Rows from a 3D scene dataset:

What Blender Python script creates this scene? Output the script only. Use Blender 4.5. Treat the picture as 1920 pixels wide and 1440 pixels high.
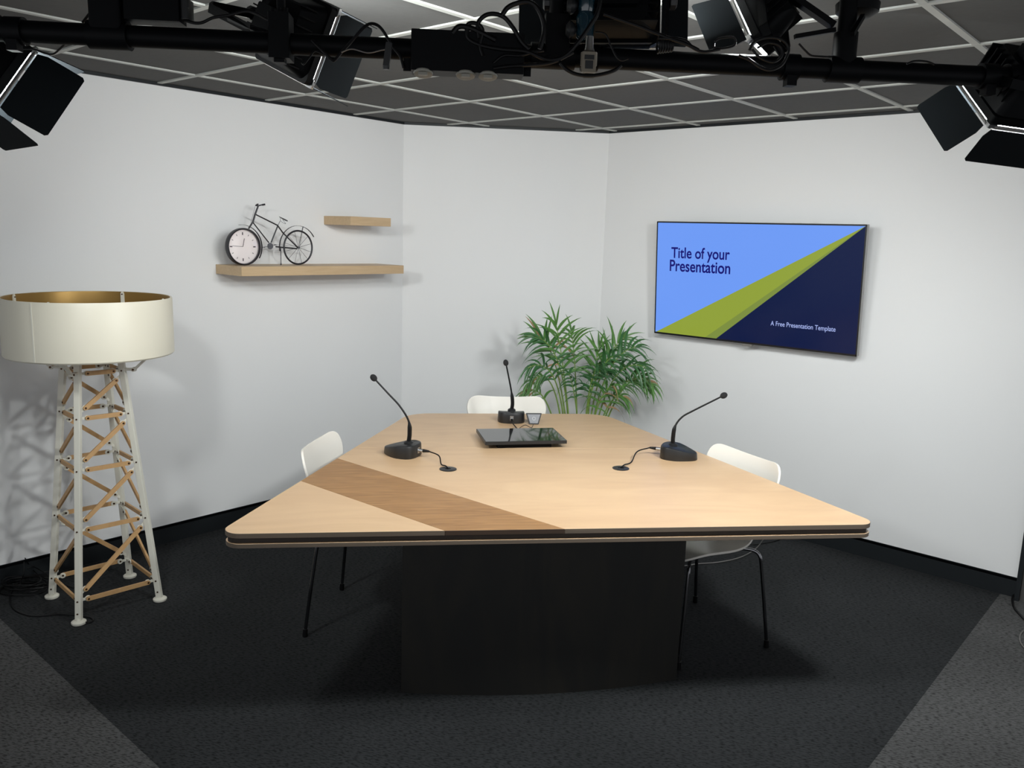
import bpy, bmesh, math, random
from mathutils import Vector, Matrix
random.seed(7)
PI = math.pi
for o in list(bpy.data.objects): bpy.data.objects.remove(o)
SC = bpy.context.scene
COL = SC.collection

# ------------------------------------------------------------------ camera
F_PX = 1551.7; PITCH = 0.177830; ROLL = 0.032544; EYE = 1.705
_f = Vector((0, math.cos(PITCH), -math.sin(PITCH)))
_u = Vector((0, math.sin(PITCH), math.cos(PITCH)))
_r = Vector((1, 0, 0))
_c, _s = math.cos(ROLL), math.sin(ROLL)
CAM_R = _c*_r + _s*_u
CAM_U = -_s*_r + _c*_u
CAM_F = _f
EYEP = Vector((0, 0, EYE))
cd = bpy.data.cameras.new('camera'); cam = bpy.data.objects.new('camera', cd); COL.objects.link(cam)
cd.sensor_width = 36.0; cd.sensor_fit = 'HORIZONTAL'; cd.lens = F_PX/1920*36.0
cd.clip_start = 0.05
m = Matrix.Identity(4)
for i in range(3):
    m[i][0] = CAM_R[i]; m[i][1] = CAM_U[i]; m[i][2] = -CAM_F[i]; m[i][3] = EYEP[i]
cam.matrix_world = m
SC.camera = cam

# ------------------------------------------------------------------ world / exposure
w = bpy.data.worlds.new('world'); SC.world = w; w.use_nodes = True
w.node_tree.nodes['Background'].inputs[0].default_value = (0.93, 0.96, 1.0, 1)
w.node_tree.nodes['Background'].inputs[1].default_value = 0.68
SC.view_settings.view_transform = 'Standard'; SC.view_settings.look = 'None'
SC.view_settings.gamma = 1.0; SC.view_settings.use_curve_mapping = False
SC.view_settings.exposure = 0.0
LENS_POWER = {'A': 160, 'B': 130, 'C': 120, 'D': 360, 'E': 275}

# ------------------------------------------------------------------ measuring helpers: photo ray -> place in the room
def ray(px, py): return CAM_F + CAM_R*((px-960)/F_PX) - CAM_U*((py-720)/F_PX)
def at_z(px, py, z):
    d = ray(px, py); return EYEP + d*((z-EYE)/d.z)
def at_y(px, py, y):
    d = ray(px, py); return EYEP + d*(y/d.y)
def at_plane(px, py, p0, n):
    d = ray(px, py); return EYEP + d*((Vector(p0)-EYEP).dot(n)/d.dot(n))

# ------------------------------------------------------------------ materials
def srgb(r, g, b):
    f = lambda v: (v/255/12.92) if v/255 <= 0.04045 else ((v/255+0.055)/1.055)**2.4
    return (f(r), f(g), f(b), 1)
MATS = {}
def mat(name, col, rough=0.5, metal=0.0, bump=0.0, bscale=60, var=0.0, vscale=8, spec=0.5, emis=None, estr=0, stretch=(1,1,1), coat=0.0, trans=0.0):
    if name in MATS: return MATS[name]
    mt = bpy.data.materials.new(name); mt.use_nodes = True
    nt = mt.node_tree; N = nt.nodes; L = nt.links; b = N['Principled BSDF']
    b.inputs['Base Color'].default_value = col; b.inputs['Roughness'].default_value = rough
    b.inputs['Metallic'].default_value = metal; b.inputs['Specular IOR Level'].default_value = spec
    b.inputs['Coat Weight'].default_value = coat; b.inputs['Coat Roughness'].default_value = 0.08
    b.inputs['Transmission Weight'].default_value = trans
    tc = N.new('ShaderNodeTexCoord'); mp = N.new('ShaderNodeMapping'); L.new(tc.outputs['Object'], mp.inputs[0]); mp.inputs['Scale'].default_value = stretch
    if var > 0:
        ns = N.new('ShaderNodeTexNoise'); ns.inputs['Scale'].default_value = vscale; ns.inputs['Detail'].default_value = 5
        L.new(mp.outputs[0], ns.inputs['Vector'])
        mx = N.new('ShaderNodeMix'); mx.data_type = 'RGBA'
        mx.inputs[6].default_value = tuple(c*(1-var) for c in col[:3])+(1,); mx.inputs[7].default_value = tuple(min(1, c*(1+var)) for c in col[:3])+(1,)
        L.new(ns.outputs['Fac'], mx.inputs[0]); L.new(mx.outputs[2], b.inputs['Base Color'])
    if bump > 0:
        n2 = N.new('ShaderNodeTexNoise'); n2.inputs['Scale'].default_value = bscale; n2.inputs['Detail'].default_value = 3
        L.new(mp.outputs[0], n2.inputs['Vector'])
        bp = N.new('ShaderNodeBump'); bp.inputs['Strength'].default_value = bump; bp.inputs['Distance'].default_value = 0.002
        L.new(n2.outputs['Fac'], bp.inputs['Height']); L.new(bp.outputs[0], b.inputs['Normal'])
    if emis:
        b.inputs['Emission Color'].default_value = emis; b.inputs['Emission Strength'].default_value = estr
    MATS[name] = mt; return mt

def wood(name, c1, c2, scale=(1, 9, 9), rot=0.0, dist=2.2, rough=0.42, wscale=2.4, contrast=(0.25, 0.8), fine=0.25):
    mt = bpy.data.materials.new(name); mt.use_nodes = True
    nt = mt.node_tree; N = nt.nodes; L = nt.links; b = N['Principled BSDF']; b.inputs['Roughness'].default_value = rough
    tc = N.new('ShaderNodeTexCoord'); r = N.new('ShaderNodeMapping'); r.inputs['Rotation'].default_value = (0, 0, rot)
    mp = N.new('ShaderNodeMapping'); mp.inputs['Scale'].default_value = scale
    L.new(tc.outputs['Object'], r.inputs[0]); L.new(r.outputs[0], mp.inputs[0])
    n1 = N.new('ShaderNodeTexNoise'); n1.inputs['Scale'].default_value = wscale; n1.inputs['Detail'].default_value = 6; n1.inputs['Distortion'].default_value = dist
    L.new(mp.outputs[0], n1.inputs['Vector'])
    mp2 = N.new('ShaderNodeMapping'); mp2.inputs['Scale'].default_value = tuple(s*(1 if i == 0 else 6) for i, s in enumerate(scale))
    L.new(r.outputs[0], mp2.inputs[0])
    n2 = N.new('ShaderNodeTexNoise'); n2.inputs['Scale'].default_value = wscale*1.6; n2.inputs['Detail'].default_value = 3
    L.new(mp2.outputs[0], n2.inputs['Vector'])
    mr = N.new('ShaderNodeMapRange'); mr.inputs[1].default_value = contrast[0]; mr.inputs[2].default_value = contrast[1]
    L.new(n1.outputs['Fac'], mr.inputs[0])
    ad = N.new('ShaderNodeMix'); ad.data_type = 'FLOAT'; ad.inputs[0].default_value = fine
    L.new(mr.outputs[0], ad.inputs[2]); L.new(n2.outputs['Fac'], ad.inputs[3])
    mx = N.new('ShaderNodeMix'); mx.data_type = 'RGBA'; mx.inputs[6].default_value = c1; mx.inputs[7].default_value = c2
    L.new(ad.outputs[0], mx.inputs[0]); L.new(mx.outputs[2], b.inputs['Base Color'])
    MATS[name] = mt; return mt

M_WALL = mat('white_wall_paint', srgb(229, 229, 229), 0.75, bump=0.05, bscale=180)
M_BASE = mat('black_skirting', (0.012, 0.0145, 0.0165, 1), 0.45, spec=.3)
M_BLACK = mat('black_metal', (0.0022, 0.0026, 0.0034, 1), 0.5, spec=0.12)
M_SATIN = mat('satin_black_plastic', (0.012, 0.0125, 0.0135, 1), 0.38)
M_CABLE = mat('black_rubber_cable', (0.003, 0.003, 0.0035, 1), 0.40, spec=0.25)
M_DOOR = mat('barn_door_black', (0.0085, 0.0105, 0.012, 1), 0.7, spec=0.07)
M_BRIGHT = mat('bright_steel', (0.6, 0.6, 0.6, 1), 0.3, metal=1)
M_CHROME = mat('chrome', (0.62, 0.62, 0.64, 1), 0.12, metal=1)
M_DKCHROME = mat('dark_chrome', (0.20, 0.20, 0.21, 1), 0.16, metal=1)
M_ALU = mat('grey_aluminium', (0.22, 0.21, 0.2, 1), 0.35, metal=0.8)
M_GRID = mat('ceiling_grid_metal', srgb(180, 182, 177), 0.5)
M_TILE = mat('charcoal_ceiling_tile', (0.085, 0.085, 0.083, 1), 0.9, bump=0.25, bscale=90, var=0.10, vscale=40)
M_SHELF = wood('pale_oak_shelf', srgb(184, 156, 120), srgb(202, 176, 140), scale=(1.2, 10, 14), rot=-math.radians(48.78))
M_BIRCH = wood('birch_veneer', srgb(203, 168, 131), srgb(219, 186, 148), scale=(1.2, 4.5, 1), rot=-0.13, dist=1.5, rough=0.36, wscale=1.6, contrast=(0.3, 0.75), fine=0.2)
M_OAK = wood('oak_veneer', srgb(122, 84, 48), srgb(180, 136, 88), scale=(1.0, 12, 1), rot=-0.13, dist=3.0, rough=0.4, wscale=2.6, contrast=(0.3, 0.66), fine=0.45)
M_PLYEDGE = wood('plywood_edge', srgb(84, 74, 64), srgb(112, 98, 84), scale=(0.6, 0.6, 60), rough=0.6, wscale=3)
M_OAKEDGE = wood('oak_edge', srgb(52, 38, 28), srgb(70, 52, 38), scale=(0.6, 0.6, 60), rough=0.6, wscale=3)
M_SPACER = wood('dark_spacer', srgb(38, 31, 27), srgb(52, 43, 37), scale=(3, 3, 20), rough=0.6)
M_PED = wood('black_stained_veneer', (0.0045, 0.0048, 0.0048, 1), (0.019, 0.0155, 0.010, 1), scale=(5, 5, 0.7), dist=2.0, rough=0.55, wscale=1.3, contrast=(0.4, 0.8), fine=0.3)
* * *
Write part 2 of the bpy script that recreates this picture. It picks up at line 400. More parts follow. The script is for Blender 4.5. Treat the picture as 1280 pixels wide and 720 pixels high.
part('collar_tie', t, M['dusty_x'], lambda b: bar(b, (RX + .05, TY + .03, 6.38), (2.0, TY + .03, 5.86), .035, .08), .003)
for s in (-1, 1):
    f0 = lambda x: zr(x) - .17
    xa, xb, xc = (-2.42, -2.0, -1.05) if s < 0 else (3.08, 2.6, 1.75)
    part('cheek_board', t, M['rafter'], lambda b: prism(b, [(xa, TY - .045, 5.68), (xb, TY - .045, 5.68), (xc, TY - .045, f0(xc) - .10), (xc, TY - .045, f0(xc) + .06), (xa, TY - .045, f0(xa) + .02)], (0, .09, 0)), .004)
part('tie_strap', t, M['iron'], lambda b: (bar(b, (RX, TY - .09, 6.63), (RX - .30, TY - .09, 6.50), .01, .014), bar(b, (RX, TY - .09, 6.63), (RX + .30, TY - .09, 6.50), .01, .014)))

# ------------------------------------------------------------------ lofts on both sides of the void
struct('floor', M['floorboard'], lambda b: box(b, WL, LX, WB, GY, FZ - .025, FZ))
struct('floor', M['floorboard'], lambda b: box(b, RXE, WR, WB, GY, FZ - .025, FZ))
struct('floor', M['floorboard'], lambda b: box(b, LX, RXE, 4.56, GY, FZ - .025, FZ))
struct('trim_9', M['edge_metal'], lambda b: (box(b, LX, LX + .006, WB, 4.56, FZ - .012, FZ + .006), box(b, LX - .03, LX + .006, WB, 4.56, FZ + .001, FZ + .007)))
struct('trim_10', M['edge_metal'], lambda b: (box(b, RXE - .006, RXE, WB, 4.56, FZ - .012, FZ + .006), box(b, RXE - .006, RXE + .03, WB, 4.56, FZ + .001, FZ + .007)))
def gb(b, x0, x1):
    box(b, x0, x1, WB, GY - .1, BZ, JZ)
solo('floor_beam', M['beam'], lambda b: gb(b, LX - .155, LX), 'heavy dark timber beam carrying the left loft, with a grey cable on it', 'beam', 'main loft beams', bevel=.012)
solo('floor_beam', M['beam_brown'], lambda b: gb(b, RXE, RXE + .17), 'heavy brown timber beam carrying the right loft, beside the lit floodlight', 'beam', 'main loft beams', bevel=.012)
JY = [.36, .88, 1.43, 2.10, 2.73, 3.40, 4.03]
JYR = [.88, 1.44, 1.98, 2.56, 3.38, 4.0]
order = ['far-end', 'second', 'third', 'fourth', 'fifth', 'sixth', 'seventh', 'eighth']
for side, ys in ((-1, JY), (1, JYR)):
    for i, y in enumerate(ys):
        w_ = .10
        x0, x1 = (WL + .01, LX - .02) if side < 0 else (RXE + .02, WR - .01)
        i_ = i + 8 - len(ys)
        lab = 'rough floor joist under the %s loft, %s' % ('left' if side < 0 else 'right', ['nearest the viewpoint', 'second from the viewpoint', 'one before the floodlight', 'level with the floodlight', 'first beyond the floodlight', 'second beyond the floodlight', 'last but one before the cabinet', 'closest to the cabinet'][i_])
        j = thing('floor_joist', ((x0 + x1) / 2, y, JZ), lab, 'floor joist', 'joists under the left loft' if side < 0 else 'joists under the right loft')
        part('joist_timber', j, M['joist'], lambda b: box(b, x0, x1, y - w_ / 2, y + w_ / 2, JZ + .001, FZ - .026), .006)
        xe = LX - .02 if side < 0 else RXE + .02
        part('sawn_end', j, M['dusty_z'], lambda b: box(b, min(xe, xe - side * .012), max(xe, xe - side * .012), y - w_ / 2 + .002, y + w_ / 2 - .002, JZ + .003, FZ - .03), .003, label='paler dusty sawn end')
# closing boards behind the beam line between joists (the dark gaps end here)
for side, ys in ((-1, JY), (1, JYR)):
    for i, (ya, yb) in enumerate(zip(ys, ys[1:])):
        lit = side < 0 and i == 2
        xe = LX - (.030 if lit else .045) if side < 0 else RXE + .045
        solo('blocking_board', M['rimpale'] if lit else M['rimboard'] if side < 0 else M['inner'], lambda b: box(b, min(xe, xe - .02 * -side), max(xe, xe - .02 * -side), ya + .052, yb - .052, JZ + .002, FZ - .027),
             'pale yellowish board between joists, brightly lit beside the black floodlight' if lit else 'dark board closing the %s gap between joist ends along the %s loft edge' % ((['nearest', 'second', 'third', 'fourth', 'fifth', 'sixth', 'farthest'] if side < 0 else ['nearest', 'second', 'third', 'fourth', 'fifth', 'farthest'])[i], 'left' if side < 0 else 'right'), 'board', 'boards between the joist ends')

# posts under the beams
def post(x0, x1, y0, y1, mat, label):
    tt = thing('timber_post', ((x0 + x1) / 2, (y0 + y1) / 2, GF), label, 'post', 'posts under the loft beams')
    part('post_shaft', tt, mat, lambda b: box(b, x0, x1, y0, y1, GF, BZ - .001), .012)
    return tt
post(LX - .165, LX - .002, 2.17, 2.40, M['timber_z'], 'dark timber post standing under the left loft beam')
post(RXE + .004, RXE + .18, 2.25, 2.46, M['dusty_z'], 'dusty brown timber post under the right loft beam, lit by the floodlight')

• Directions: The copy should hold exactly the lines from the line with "What Blender Python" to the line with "COL = SC.collection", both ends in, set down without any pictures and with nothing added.

• Complete answer:
What Blender Python script creates this scene? Output the script only. Use Blender 4.5. Treat the picture as 1920 pixels wide and 1440 pixels high.
import bpy, bmesh, math, random
from mathutils import Vector, Matrix
random.seed(7)
PI = math.pi
for o in list(bpy.data.objects): bpy.data.objects.remove(o)
SC = bpy.context.scene
COL = SC.collection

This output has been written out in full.